Question

A massive stone pillar 20m high and of uniform cross section rests on a rigid base and supports a vertical load of $5.0 \times {10^5}N$ at its upper end. If the compressive stress in the pillar does not exceed $16 \times {10^5}N/m$, what is the minimum cross-sectional area of the pillar? (Density of the stone $ = 2.5 \times {10^3}kg/{m^3}$. Take $g = 10N/kg$)
$
  {\text{A}}{\text{. 0}}{\text{.15}}{{\text{m}}^2} \\
  {\text{B}}{\text{. 0}}{\text{.25}}{{\text{m}}^2} \\
  {\text{C}}{\text{. 0}}{\text{.35}}{{\text{m}}^2} \\
  {\text{D}}{\text{. 0}}{\text{.45}}{{\text{m}}^2} \\
$

Answer 1

Hint: Stress on a body is defined as the force applied on it per unit cross-sectional area. The total weight or force on the base is equal to the sum of weight of pillar and the additional vertical load on the upper end of the pillar.

Formula used:
The stress on a body due to an applied force is given as follows:
$Stress = \dfrac{F}{A}$
where stress S is equal to the force F per unit cross-sectional area A.

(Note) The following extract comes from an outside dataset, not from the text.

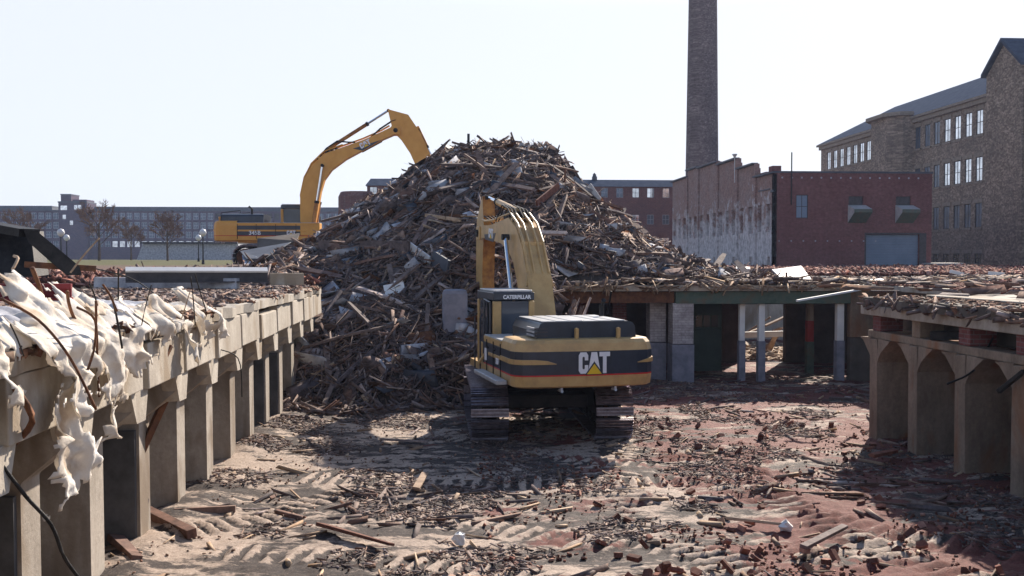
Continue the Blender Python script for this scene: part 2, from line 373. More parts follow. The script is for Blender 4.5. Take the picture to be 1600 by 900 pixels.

Complete step-by-step answer:
We are given a pillar which has 20 m height and the cross section of its base is A.
$l = 20m$
Therefore, volume of the pillar can be written as
$V = l \times A$
Density of the stone of the pillar is given as
$\rho = 2.5 \times {10^3}kg/{m^3}$
Using this information, we can calculate the mass of the pillar which is equal to the product of density and volume of the pillar.
$m = \rho V$
Inserting the known values, we get the mass of pillar to be
$
  m = 2.5 \times {10^3} \times 20 \times A \\
   = 5 \times {10^4} \times A \\
$
We are given $g = 10N/kg$. Using this value of g, we can calculate the weight of pillar as follows:
$
  W = mg = 5 \times {10^4} \times A \times 10 \\
   = 5 \times {10^5} \times A \\
$
The pillar supports an additional vertical load of $5.0 \times {10^5}N$
Therefore the total weight on the base of the pillar is equal to the sum of weight of pillar and the additional weight supported on top of the pillar.
$
  W' = 5 \times {10^5} \times A + 5 \times {10^5} \\
   = 5 \times {10^5} \times \left( {A + 1} \right) \\
$
We are given the maximum compressive stress of pillar to be
$S = 16 \times {10^5}N/m$
The stress is equal to ratio of force applied to the cross-sectional area of the base of the pillar given as
$S = \dfrac{{W'}}{A}$
Inserting the known values, we get
$
  16 \times {10^5} = \dfrac{{5 \times {{10}^5} \times \left( {A + 1} \right)}}{A} \\
   \Rightarrow \dfrac{{A + 1}}{A} = \dfrac{{16 \times {{10}^5}}}{{5 \times {{10}^5}}} = 3.2 \\
   \Rightarrow 1 + \dfrac{1}{A} = 3.2 \\
   \Rightarrow \dfrac{1}{A} = 3.2 - 1 = 2.2 \\
   \Rightarrow A = \dfrac{1}{{2.2}} = 0.45{m^2} \\
$
Hence, the correct answer is option D.

Note: The maximum compressive stress of the pillar implies the maximum amount of force that the base of the pillar can support without breaking apart. The obtained cross sectional area is the minimum cross-sectional area with which the pillar can support the given load.